Expert: Netanyahu Bezeq Affair dealings harmed 80% of citizens’ pensions

Elections should be about platforms, not PM personal issues.

Israel's Prime Minister Benjamin Netanyahu casts his ballot for the parliamentary election as his son Yair stands behind him at a polling station in Jerusalem March 17, 2015. (photo credit: SEBASTIAN SCHEINER/POOL VIA REUTERS)
Israel's Prime Minister Benjamin Netanyahu casts his ballot for the parliamentary election as his son Yair stands behind him at a polling station in Jerusalem March 17, 2015.
(photo credit: SEBASTIAN SCHEINER/POOL VIA REUTERS)
Coverage of the Bezeq-Walla Affair, which may lead to Prime Minister Benjamin Netanyahu’s downfall, has ignored the affair’s harming of 80% of Israeli citizens’ pensions, an economic expert has told The Jerusalem Post.
Dr. Arie Nachmias, head of Business Administration at the Open University in Ra’anana, explained that coverage has missed that behind the affair was a deal that benefited Bezeq and Walla owner Shaul Elovitch, but was an “awful economic deal” for the Israeli public.
He explained that most citizens do not necessarily invest in the stock market on their own.

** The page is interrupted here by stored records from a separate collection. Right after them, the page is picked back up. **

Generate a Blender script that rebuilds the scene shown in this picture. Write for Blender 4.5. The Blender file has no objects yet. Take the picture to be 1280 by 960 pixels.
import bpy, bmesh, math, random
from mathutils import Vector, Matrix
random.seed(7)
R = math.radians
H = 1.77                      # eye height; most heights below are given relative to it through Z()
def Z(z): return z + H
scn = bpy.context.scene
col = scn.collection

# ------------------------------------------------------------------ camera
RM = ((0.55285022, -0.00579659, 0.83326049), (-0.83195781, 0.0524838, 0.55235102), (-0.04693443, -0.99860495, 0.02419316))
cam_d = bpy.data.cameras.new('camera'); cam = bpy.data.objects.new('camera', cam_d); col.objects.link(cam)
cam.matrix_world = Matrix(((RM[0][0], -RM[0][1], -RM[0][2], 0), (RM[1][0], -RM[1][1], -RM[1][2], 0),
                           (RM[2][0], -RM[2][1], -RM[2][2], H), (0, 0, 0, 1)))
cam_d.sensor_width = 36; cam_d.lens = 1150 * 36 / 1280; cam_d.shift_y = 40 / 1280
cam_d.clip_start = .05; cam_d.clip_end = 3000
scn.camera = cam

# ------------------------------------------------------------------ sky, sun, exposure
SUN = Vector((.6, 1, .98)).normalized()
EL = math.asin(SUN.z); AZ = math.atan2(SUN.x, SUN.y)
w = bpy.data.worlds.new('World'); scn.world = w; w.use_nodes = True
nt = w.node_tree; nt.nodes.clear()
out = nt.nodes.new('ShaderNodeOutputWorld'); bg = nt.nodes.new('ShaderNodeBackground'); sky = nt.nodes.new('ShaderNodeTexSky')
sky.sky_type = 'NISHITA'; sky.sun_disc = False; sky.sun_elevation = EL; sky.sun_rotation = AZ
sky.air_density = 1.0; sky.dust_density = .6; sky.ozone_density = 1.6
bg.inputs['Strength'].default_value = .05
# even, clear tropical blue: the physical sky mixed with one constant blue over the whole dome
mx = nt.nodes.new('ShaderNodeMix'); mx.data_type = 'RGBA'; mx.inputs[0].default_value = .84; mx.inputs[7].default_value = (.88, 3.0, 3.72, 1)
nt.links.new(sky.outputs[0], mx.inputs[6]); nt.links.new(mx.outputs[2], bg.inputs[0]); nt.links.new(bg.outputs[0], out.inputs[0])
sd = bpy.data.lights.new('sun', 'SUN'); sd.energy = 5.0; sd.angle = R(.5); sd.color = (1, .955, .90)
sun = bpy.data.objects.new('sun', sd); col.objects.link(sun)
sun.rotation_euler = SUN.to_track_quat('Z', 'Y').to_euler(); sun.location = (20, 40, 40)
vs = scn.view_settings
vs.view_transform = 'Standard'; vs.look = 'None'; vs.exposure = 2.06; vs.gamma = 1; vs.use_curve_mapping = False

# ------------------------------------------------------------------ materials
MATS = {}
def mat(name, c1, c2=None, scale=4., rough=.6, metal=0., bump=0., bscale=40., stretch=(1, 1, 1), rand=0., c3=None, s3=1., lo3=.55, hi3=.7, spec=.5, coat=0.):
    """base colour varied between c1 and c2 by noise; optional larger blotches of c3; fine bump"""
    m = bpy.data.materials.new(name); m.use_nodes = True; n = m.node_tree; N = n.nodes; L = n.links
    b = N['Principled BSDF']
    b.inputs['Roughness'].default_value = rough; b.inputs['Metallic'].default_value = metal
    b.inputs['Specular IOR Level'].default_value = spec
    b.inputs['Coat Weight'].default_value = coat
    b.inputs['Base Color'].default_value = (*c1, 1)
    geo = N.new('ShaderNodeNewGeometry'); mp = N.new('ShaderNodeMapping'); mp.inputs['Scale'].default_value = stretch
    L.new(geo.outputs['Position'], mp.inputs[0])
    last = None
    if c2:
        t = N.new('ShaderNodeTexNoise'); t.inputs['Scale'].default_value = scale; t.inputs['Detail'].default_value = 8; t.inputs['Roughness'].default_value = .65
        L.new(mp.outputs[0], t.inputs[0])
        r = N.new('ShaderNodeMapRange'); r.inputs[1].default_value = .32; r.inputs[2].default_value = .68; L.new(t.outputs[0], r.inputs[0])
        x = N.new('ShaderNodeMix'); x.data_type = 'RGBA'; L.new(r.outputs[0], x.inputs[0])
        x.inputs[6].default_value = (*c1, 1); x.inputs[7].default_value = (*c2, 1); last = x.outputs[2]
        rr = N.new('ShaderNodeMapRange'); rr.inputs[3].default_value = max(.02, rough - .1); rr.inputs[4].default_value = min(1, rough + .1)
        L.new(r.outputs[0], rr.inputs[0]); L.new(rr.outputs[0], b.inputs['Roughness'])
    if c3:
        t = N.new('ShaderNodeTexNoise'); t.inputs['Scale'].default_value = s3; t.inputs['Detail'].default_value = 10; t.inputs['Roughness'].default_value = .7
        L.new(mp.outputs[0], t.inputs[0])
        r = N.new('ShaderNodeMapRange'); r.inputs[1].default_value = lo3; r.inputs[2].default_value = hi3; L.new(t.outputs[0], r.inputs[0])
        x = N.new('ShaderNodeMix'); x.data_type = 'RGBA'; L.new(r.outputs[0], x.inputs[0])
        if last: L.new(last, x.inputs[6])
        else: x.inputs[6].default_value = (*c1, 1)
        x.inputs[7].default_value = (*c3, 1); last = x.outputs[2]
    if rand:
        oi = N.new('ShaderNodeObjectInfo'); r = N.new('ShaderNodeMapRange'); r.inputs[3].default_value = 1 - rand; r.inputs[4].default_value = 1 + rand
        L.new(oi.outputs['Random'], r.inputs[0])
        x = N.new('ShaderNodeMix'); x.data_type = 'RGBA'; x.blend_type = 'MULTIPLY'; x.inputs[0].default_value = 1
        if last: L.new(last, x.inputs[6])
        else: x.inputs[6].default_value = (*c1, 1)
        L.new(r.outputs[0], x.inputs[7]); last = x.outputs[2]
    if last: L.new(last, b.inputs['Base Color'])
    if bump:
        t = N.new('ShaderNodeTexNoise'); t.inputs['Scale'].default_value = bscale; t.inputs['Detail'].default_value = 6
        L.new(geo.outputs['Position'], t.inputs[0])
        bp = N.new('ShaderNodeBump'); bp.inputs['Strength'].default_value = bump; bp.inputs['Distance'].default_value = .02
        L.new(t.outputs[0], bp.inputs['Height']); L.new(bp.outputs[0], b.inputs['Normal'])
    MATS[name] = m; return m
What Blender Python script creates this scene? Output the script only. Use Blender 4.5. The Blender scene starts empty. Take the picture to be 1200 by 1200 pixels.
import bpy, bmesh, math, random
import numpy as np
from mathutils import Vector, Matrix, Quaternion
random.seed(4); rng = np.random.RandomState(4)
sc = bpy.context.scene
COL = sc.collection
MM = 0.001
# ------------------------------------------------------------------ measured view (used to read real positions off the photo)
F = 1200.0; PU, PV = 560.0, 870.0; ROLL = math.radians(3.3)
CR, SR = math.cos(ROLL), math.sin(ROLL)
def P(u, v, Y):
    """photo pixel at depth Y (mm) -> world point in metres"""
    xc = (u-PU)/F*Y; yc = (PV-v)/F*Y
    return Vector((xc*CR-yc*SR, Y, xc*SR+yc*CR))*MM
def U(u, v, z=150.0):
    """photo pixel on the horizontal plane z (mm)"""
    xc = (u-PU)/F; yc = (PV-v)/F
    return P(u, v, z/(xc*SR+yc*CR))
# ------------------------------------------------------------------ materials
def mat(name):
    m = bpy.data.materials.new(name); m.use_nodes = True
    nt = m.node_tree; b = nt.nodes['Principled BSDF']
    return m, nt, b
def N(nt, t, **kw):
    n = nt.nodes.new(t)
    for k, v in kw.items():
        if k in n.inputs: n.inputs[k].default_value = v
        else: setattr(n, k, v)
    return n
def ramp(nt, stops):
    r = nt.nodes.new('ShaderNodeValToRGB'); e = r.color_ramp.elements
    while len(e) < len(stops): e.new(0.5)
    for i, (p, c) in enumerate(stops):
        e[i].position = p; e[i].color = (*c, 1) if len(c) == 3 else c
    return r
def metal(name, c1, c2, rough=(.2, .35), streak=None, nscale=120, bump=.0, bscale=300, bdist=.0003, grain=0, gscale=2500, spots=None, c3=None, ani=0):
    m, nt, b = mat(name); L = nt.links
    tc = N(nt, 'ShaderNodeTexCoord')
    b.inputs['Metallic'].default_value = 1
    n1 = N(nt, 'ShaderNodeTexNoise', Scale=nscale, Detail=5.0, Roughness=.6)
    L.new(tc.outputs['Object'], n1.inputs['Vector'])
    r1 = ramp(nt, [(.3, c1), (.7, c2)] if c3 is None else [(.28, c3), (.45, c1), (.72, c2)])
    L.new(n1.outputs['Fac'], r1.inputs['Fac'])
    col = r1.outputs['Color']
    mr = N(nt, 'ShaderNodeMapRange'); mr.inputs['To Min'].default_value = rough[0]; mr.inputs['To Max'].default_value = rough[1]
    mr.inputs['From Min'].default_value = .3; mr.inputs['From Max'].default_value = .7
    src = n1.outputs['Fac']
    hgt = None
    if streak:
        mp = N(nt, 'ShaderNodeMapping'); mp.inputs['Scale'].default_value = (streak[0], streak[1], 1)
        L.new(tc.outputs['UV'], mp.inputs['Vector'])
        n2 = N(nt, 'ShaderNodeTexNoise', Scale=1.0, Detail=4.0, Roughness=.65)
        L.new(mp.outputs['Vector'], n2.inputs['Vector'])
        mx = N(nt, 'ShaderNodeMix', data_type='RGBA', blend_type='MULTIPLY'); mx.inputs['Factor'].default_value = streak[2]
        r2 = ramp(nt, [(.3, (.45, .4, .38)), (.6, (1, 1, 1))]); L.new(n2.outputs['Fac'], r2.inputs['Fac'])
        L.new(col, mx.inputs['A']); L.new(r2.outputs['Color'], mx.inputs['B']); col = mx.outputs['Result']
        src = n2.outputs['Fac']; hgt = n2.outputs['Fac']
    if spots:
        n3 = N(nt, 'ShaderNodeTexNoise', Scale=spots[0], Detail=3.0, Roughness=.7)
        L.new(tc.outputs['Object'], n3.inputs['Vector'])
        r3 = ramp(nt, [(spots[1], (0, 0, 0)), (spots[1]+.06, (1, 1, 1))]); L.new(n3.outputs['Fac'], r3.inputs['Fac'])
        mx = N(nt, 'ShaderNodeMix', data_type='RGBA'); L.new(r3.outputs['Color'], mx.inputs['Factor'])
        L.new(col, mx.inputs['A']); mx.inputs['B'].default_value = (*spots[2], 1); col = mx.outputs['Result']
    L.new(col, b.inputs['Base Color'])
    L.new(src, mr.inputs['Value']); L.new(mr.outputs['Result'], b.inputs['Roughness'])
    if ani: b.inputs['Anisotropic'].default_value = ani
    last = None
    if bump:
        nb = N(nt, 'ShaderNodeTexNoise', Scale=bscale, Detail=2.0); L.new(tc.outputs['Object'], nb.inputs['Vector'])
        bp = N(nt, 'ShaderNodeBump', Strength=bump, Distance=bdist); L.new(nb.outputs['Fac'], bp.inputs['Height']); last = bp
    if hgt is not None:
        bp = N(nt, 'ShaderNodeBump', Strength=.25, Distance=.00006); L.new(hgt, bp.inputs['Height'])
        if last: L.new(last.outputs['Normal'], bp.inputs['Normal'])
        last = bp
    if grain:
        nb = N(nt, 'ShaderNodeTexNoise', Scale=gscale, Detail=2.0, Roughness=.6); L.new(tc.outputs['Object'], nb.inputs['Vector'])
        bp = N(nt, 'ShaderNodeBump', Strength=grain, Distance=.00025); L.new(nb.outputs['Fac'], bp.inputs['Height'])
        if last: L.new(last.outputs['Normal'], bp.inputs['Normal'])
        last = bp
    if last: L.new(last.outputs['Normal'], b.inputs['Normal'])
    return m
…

As a result, they think that they did not own Bezeq shares, which have lost billions in value since the affair.
Elovitch profited between NIS 600 million and over NIS 1 billion from a controversial merger between Bezeq and YES, both of which he had large ownership shares in.
What individual members of the public do not realize, said Nachmias, is that essentially all of the country’s small number of large pension funds had invested individual’s pensions in Bezeq which has been part of the Tel Aviv Stock Exchange’s bellwether stocks.
In the Bezeq-Walla! Affair, also known as Case 4000, Attorney-General Avichai Mandelblit is expected to announce an intent to indict Netanyahu for bribing Elovitch with favorable government policies in exchange for positive media coverage on the Walla site.
If Bezeq-Walla is part of the ongoing election campaign, he said the harm to the public should be the emphasis and not whether law enforcement is out to get the prime minister or not, which Netanyahu has tried to frame as the issue.
Also, he said that making election coverage about Netanyahu versus law enforcement has pushed important substantive policy issues to the wayside.
“The prime minister has moved the whole election debate from speaking about important issues to the citizenry, to fighting about ‘why are they trying to bring me to trial,’ and going after the police chief and the media,” and whether there will be a pre-election indictment announcement, he said.
Nachmias said that he hoped that “at some point, politicians will also speak about issues like health, transportation, the poor,” threats from enemies and how to address the Palestinian issue – “all of which have dropped out of the election.”
Asked why he thought average citizens did not realize the impact of the Bezeq affair on their own wallets, he said that, “there is an ignorance about public finances. Most people do not understand what it means to be shareholders or that they can have their pensions invested without [being active investors].”
Another area where the Bezeq affair harmed the public, said Nachmias, was that many reforms to the telecommunications industry were put on hold.
One clear example is that the public was expected to be offered much faster Internet access by now. But he said that has been delayed by Elovitch and Bezeq’s opposition to the reforms – opposition which was adopted by Netanyahu as communications minister.
Nachmias said that the Bezeq affair should rally the Israeli public to understand the need to reform the current mechanism for guarding against conflicts of interest in the business sector so that it will better protect their interests.
He said that the current system theoretically “makes conflicts of interest more transparent” which can protect the public from harm, but only if “people have integrity and when they are not indebted” to power-brokers.
However, given that Bezeq CEO Stella Handler, Elovitch’s son Or, and others with oversight roles in Bezeq allegedly ignored their duties in favor of their feeling indebted to Elovitch, he said, the system broke down.
Going farther, Nachmias said that if the current system – which permits a wide range of corporate transactions in spite of conflicts of interest as long as there is transparency – “leads to harming the public,” then possibly the system “is not appropriate for our culture” in Israel.
Essentially, he said that Israel should consider substantially reducing the number of corporate transactions that it permits where there is a conflict of interest.
His message was that transparency may significantly fall short in protecting the public. That means that a minimal requirement to protect the public may be opening to competition any transaction where there is a conflict so that the alternative to the conflicted transaction is clear.